Rev. Hermisten Maia Pereira da Costa


[1] Cf. Mt 28.4.

[2] “A única coisa que, segundo a autoridade de Paulo, realmente merece ser denominada de conhecimento é aquela que nos instrui na confiança e no temor de Deus, ou seja, na piedade” (João Calvino, As Pastorais,São Paulo: Paracletos,1998, (1Tm 6.20), p. 187). “Quem quer que deseje crescer na fé deve também ser diligente em progredir no temor do Senhor” (João Calvino, O Livro dos Salmos,São Paulo: Paracletos, 1999, v. 1, (Sl 25.14), p. 557).

[3] W. Mundie, Medo: In: Colin Brown, ed. ger. Novo Dicionário Internacional de Teologia do Novo Testamento, São Paulo: Vida Nova, 1981-1983, v. 3, p. 147.

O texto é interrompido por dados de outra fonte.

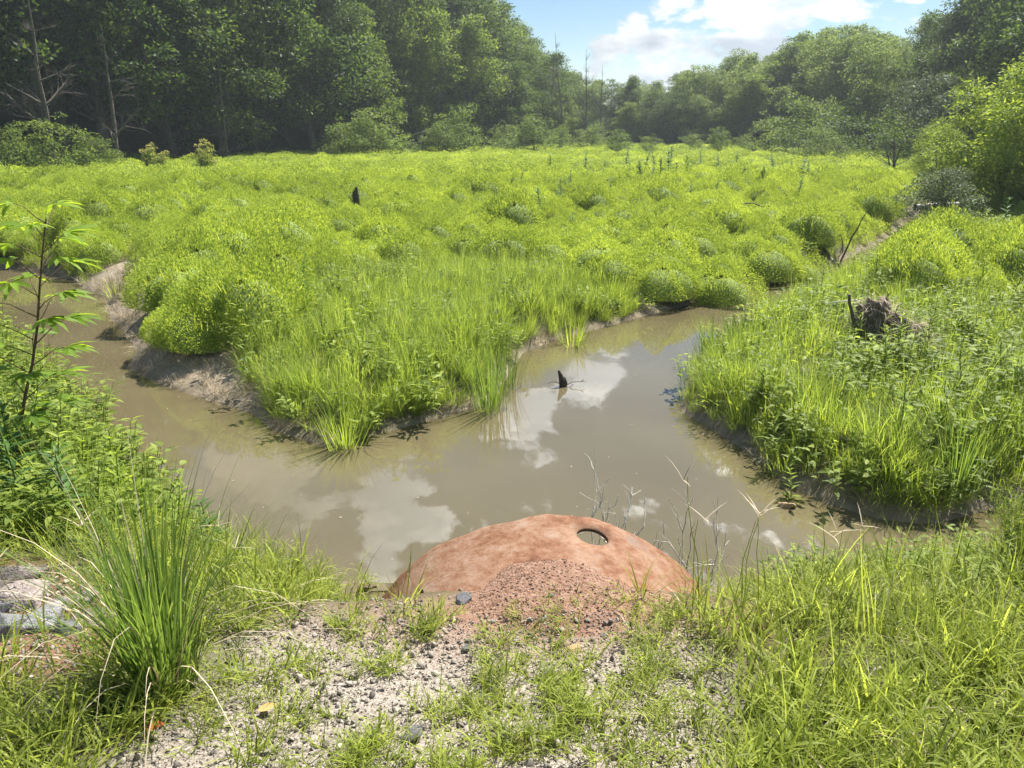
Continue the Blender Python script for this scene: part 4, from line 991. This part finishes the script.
def stalk(key, x, y, sc, label, group, name='leafy_weed', z=None, lift=0.0):
    i = random.randrange(3); zz = float(ground_z(np.array([x]), np.array([y]))[0]) + lift if z is None else z
    if (key, i, name) not in _sfirst:
        r = empty(name, (x, y, zz), random.uniform(0, 6), sc); link('stem', STALK[key][i][0], r); link('leaves', STALK[key][i][1], r); _sfirst[(key, i, name)] = r
    else: r = copy_tree(_sfirst[(key, i, name)], (x, y, zz), random.uniform(0, 6), (sc * random.uniform(.75, 1.25), sc * random.uniform(.75, 1.25), sc * random.uniform(.85, 1.15))); r.rotation_euler = (random.gauss(0, .1), random.gauss(0, .1), random.uniform(0, 6))
    tag(r, label, 'weed', group); return r
for u, v, h in [(540, 217, 1.4), (560, 198, 1.0), (526, 205, .9), (570, 192, 1.1), (520, 190, 1.0), (640, 186, 1.5), (652, 186, 1.3), (660, 187, 1.7), (668, 186, 1.9), (676, 186, 1.4), (688, 184, 1.5),
                (628, 186, 1.3), (604, 178, 1.2), (760, 190, 1.3), (797, 198, 1.2), (800, 178, 1.5), (790, 176, 1.3), (808, 178, 1.2), (742, 182, 1.1), (718, 176, 1.4), (655, 170, 1.6), (670, 168, 1.8), (700, 170, 1.5),
                (585, 175, 1.4), (550, 172, 1.3), (735, 170, 1.4), (690, 200, .9), (612, 195, .9), (773, 172, 1.3), (480, 188, .9), (455, 200, .8), (715, 196, .9), (625, 170, 1.6), (645, 172, 1.6), (572, 226, .7)]:
    x, y = P(u, v, .75); stalk('spire', x, y, h * .8, 'dark green weed stalk rising above the far sunlit meadow', 'dark weed stalks in the meadow', lift=.38 if v < 195 else .25)
# leafy weeds on the right bank
for u, v, s, k in [(875, 285, 1.3, 'green'), (895, 262, 1.3, 'dark'), (930, 250, 1.5, 'dark'), (915, 268, 1.4, 'dark'), (942, 268, 1.3, 'dark'), (905, 290, 1.1, 'dark'), (960, 232, 1.5, 'dark'), (1000, 235, 1.6, 'dark'), (985, 240, 1.4, 'green'),
                   (820, 300, 1.1, 'green'), (930, 330, 1.1, 'green'), (950, 345, 1.1, 'young'), (975, 340, 1.0, 'green'), (895, 365, 1.35, 'young'), (915, 240, 1.3, 'green'), (860, 300, 1.0, 'green'), (945, 222, 1.5, 'green'),
                   (780, 420, .9, 'green'), (800, 450, .9, 'green'), (840, 400, 1.0, 'green'), (900, 430, 1.0, 'young'), (960, 400, 1.1, 'green'), (1000, 380, 1.2, 'young'), (760, 390, .9, 'green'), (740, 350, .9, 'green'), (870, 450, 1.0, 'young'), (815, 345, .9, 'young'), (1010, 300, 1.2, 'green'), (980, 290, 1.2, 'green')]:
    x, y = P(u, v, .5); stalk(k, x, y, s * .8, {'dark': 'dark glossy leafy weed on the right bank behind the root mass', 'green': 'green leafy weed standing among the grass of the right bank', 'young': 'young yellow-green leafy weed in the grass of the right bank'}[k], k + ' leafy weeds of the right bank')
for u, v in [(875, 362), (895, 364), (915, 352), (850, 358), (935, 345), (868, 372), (885, 378), (905, 372), (858, 350), (925, 360), (848, 335), (840, 318)]:
    x, y = P(u, v, .5); stalk('green' if u % 2 else 'young', x, y, .8, 'leafy weed growing up against the brown root mass', 'weeds around the root mass')
for u, v, s, k in [(345, 345, 1.1, 'young'), (370, 330, 1.0, 'young'), (330, 365, 1.0, 'young'), (395, 350, .9, 'young'), (300, 305, 1.1, 'dark'), (310, 320, 1.0, 'dark'), (360, 300, 1.0, 'green'), (410, 310, .9, 'green'), (385, 375, .9, 'young'), (290, 320, .9, 'green')]:
    x, y = P(u, v, .45); stalk(k, x, y, s * .8, {'dark': 'dark leafy weed at the back of the grassy peninsula', 'green': 'mid green leafy weed on the grassy peninsula', 'young': 'yellow-green leafy weed among the peninsula grass'}[k], k + ' weeds of the peninsula')
# near left bank: lush weeds
for u, v, s, k in [(150, 520, 1.0, 'young'), (175, 530, .9, 'young'), (120, 500, 1.1, 'young'), (100, 530, 1.0, 'green'), (60, 520, 1.2, 'green'), (30, 530, 1.2, 'dark'), (80, 490, 1.2, 'young'), (20, 500, 1.3, 'dark'), (5, 540, 1.1, 'green'), (45, 480, 1.3, 'green'), (130, 545, .8, 'green'), (205, 555, .8, 'green'), (215, 545, .9, 'dark'), (70, 545, .9, 'dark'), (110, 470, 1.1, 'young'), (60, 450, 1.1, 'green'), (25, 440, 1.3, 'young')]:
    x, y = P(u, v, .6)
    if float(water_sd(np.array([x]), np.array([y]))[0]) < .1: continue
    stalk(k, x, y, s * .75, {'dark': 'dark leafy weed in the lush growth below the sapling', 'green': 'mid green leafy weed in the lush growth of the near left bank', 'young': 'yellow-green feathery-topped weed by the near left waterline'}[k], k + ' weeds of the near left bank')
for u, v, s, k in [(925, 600, .8, 'young'), (905, 610, .7, 'young'), (950, 610, .8, 'young'), (880, 620, .7, 'young'), (960, 650, .6, 'green'), (985, 640, .7, 'green'), (1005, 650, .7, 'young'), (940, 660, .5, 'green')]:
    x, y = P(u, v, .6); stalk(k, x, y, s * .55, {'green': 'green leafy weed at the foot of the feathery bush', 'young': 'pale yellow-green leafy weed by the water near the feathery bush'}[k], k + ' weeds of the near right bank')

# round cushion bushes along the meadow bank
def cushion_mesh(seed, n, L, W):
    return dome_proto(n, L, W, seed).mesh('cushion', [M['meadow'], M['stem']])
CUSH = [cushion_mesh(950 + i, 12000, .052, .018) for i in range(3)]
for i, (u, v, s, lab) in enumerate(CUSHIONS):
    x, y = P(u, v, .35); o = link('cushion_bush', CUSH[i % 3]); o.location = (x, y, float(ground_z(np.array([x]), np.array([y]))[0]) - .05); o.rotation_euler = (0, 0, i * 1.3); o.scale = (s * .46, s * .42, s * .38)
    tag(o, lab, 'bush', 'round cushion bushes along the bank')

# ---------------------------------------------------------------- foreground things
def gz(x, y, raw=False): return float(ground_z(np.array([x]), np.array([y]), raw)[0])

# tall grass clump
gx_, gy_ = P(165, 690, 1.1); q = np.random.default_rng(5); g = G()
n = 330; a = q.uniform(0, 6.28, n); rr = .12 * np.sqrt(q.uniform(0, 1, n))
blades(g, np.stack([rr * np.cos(a), rr * np.sin(a), np.full(n, -.03)], 1), a + q.normal(0, .6, n), np.abs(q.normal(.03, .20, n)), q.uniform(.5, 1.02, n), q.uniform(.006, .011, n), q.uniform(.05, 1.0, n) ** 1.5 * 1.5, q.uniform(-1, 1, n), 6)
n = 60; a = q.uniform(0, 6.28, n)
blades(g, np.stack([.08 * np.cos(a), .08 * np.sin(a), np.zeros(n)], 1), a, np.abs(q.normal(.2, .35, n)), q.uniform(.3, 1.15, n), .006, q.uniform(.3, 2.4, n), q.uniform(-1, 1, n), 6, 1)
o = link('grass_clump', g.mesh('grass_clump', [M['grass_deep'], M['straw']])); o.location = (gx_, gy_, gz(gx_, gy_))
tag(o, 'tall dense clump of deep green grass beside the pale rocks', 'grass clump')

# sapling with fans of leaflets
def sapling():
    x, y = -3.95, 5.5; r = empty('sapling', (x, y, gz(x, y))); q = np.random.default_rng(8); g1, g2 = G(), G()
    top = np.array([.52, .25, 2.05]); tp = wobble([0, 0, -.05], top, 9, .015, q); tube(g1, tp, np.linspace(.016, .005, 9), 6)
    for i in range(34):
        t = .15 + .85 * (i + q.uniform(0, .6)) / 34; k = min(7, int(t * 8)); f = t * 8 - k; p = tp[k] * (1 - f) + tp[min(8, k + 1)] * f
        a = i * 2.4 + q.normal(0, .3); d = unit(np.array([math.cos(a), math.sin(a), .5 + .4 * t])); L = .40 * (1.2 - .6 * t) * q.uniform(.8, 1.2); e = p + d * L
        pts = wobble(p, e, 4, .01, q); pts[-1, 2] -= .03; tube(g1, pts, [.005, .004, .003, .002], 4, cap=False)
        m = 7; fan = np.linspace(-1.25, 1.25, m); h = np.arctan2(d[1], d[0])
        ax = np.stack([np.cos(h + fan), np.sin(h + fan), np.full(m, .12) + q.normal(0, .12, m)], 1)
        leaves_nice(g2, np.tile(pts[-1], (m, 1)), ax, np.tile([0, 0, 1.0], (m, 1)) + q.normal(0, .2, (m, 3)), (.23 - .045 * np.abs(fan)) * q.uniform(.85, 1.15), .052, np.clip(q.uniform(-.7, .4, m) + t * .9 - .2, -1, 1.3), .35)
    link('stem', g1.mesh('stem', M['brown_stem'], True), r); link('leaves', g2.mesh('leaves', M['sapling']), r)
    tag(r, 'slender sapling with fans of narrow leaves on the near left bank', 'sapling')
sapling()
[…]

[4] “Não existe incompatibilidade entre amor e obediência; pois na vida verdadeiramente santificada existe a obediência em amor e o amor obediente” (Ernest Kevan, A Lei Moral, São Paulo: Editora Os Puritanos, 2000, p. 9).

[5] “Se um genuíno conhecimento de Deus habita os nossos corações, seguir-se-á inevitavelmente que seremos conduzidos a reverenciá-lo e a temê-lo. Não é possível ter genuíno conhecimento de Deus exceto pelo prisma de sua majestade. É desse fator que nasce o desejo de servi-lo, e daqui sucede que toda a vida é direcionada para ele como seu supremo alvo” (João Calvino,Exposição de Hebreus,São Paulo: Paracletos, 1997, (Hb 11.6), p. 306).

[6]dx;P; (pahad) pode ser considerado um sinônimo poético de (arey) (yare’) (Cf. Andrew Bowling, Pahad: In: R. Laird Harris, et. al., eds. Dicionário Internacional de Teologia do Antigo Testamento, São Paulo: Vida Nova, 1998, p. 1209).